Мы, однако, не можем ограничиться радостным хохотом и должны — во имя науки, которую представляем, — попытаться развеять сомнения невежды. Знание, что перед нами шедевр[149], не освобождает нас от этой исследовательской задачи, но по крайней мере гарантирует ей осмысленность. Структурную сукцессивность и тесноту стихового ряда (из знаменитой тыняновской формулы [Тынянов 1924: 39–47]) оно подкрепляет прагматической уверенностью, что о беспомощности тут речи быть
2
Ведущая тема поэзии Пушкина — амбивалентное совмещение жизни и смерти, статики и динамики, свободы и неволи, страсти и бесстрастия (см.: Жолковский 2005 [1979]: 13–45]). В некоторых из вершинных образцов его лирики эта амбивалентность доводится до парадоксальности, причем совмещаются не только противоположные состояния, но и противоположные их оценки. «На холмах Грузии…» (1829) — одно из таких стихотворений.
На холмах Грузии лежит ночная мгла;
Шумит Арагва предо мною.
Мне грустно и легко; печаль моя светла;
Печаль моя полна тобою,
Тобой, одной тобой… Унынья моего
Ничто не мучит, не тревожит,
И сердце вновь горит и любит — оттого
Что не любить оно не может.
[Пушкин 1937–1959: III, 158][150]
Амбивалентность этого маленького шедевра ощущается читателями и констатируется исследователями, но не всегда осмысляется в полной мере. Почтение к классике часто ведет к акцентированию в ней всего «хорошего» и замалчиванию «проблемного», чем смазывается парадоксальность текста. Так, пишущие об эффектной концовке «Я вас любил…» охотно подчеркивают ее «альтруизм», но приглушают «ревнивое сомнение в возможности обрести другого столь же замечательного возлюбленного» (см.: Жолковский 2005 [1977]: 46–59]). Подобного игнорирования эстетически важной ложки дегтя в бочке меда надо постараться избежать и в анализе «На холмах Грузии…», чтобы за «сентиментальным слюнтяйством» увидеть что-то более интересное.

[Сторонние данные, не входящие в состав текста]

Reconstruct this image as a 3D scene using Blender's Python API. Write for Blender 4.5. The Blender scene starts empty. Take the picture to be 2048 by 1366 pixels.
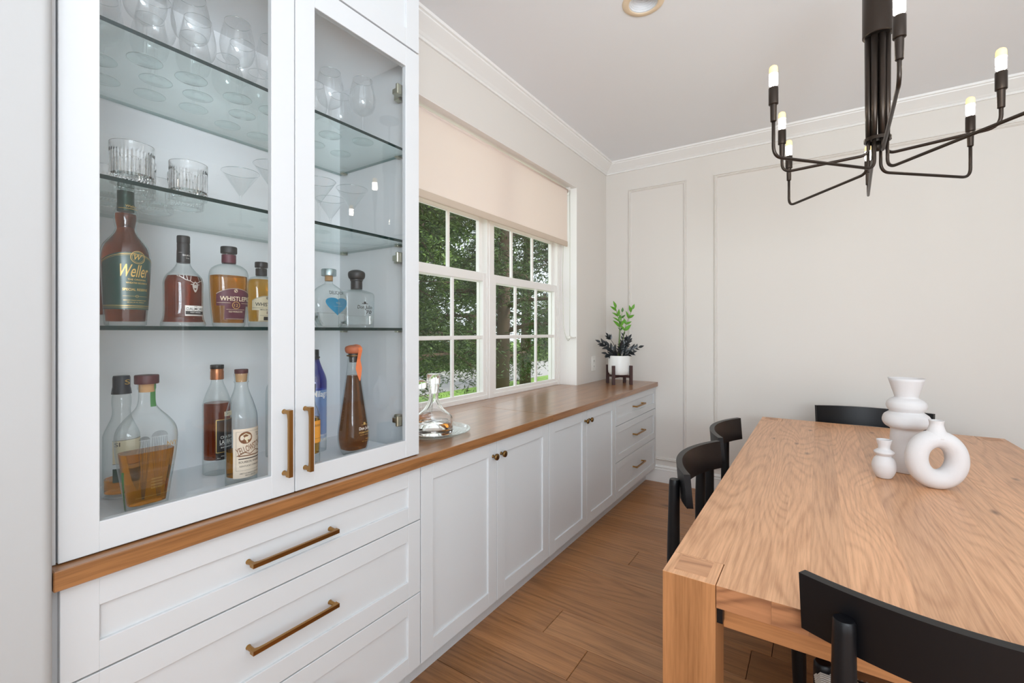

Традиционное прочтение «На холмах Грузии…» сводится к тому, что лирический герой грустит вдали от любимой женщины, но в первом же четверостишии его печаль предстает светлой, а в финале второго и вообще преодолевается силой любви. Уже и этот абрис любовной коллизии не лишен амбивалентности, эмблемой которой становится оборот печаль моя светла: герой находится в постоянном унынии, которого ничто не может поколебать, сведений о взаимности со стороны героини не поступает, и заключительное явление любви дается под знаком отрицания — двойного, но все-таки отрицания. Тем не менее в целом стихи обычно прочитываются как беспроблемное утверждение любви, пусть жертвенной, без надежд и без желаний (как гласит один из отброшенных вариантов текста[151]), но в целом позитивной.